Re: CSS Charter

On Mar 26, 2008, at 1:50 AM, Erik Dahlström wrote:

>
> Specifying transforms in CSS would mean they'd have to be synched  
> with the SVG transform attribute too, and that any change in one or  
> the other would be compatible, and the syntax compatible. Since most  
> other properties in SVG are defined in the SVG spec, why not this  
> one too?

I don't think it would make sense to define a CSS property applicable  
to any element in the SVG spec. I can see how that makes sense for SVG- 
only properties. For generally applicable properties such as 'color'  
or 'font-size', SVG refers normatively to the CSS spec. I think that  
would make sense in this case, since a transform can apply to any kind  
of element, in principle. That's different from something like 'stroke- 
linecap' which only makes sense for SVG, and is therefore rightly in  
the SVG spec.

> There are other implications too, like: if you support a transform  
> property in CSS, and apply it to svg, how does old svg content  
> behave? If you have a transform attribute on an element in svg and  
> have a stylesheet that applies a transform property to that element,  
> does it override the attribute or not?

I imagine it would work the same as any other SVG property attribute,  
which I assume are treated the same as presentational attributes in  
general. That's if it is a good idea to merge SVG's transform  
attribute with a CSS notion of transform. It is possible it may not  
be, since in SVG other coordinate and size related specifications are  
as attributes only, while in HTML you would use CSS properties to  
control coordinates and sizes. Maybe that's a reason the SVG notion of  
transform should remain a non-property attribute - I am really not sure.

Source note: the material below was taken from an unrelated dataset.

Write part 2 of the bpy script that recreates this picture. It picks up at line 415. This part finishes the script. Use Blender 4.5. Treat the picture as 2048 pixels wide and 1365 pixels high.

>> That's a whole lot of boilerplate - three extra elements, plus a  
>> bunch
>> of attributes. The extra elements, in addition to crufting up the
>> markup, are an extra runtime cost in speed and memory. In addition,
>> such xmlns declerations can't be portably used in text/html markup,  
>> so
>> either content must be served conditionally with different MIME  
>> types,
>> or the markup has to be actually inserted at runtime with script.
>
> For your particular example it's extra work sure, if transform is  
> the only thing you need from SVG.

I think that is the likely use case for wanting to apply transforms to  
general SVG content. Did you have a different use case in mind, where  
wrapping HTML content with SVG elements seems like a good way to do  
it? In my opinion, using SVG for vector graphics is great, but using  
it to apply visual effects to non-SVG content is kind of clunky, and  
in some cases not even really doable. To pick a completely different  
example, if I wanted to style an HTML header to color the text  
foreground with a gradient, I don't think wrapping it with SVG  
elements will help.

>> That's a long way to go for a simple rotation effect. We believe a  
>> CSS
>> property that can be applied to the table via a stylesheet is simpler
>> and better. This will lead to the rotation effect being ignored in
>> browsers that don't do CSS transforms. In addition, a transform
>> property makes sense for SVG too. There is no deep reason transform
>> must only be an attribute and not a property in SVG - much like other
>> SVG presentational attributes it could map directly to the CSS
>> property. In fact we specifically chose syntax that is aligned with
>> SVG's transform attribute in this case.
>
> I would expect the SVG WG to provide more feedback on this. rotate()  
> is different for example. Transform-origin in the proposal isn't  
> working for SVG elements as it is specified.
>
> At a minimum this proposal would need careful liaisoning with the  
> SVG WG.

I think transforms have been under some level of discussion in the CSS  
WG for a while (originating as a proposal to add just rotations), I am  
not sure if they have been discussed with the SVG WG yet. I agree it  
would be good to have alignment on this.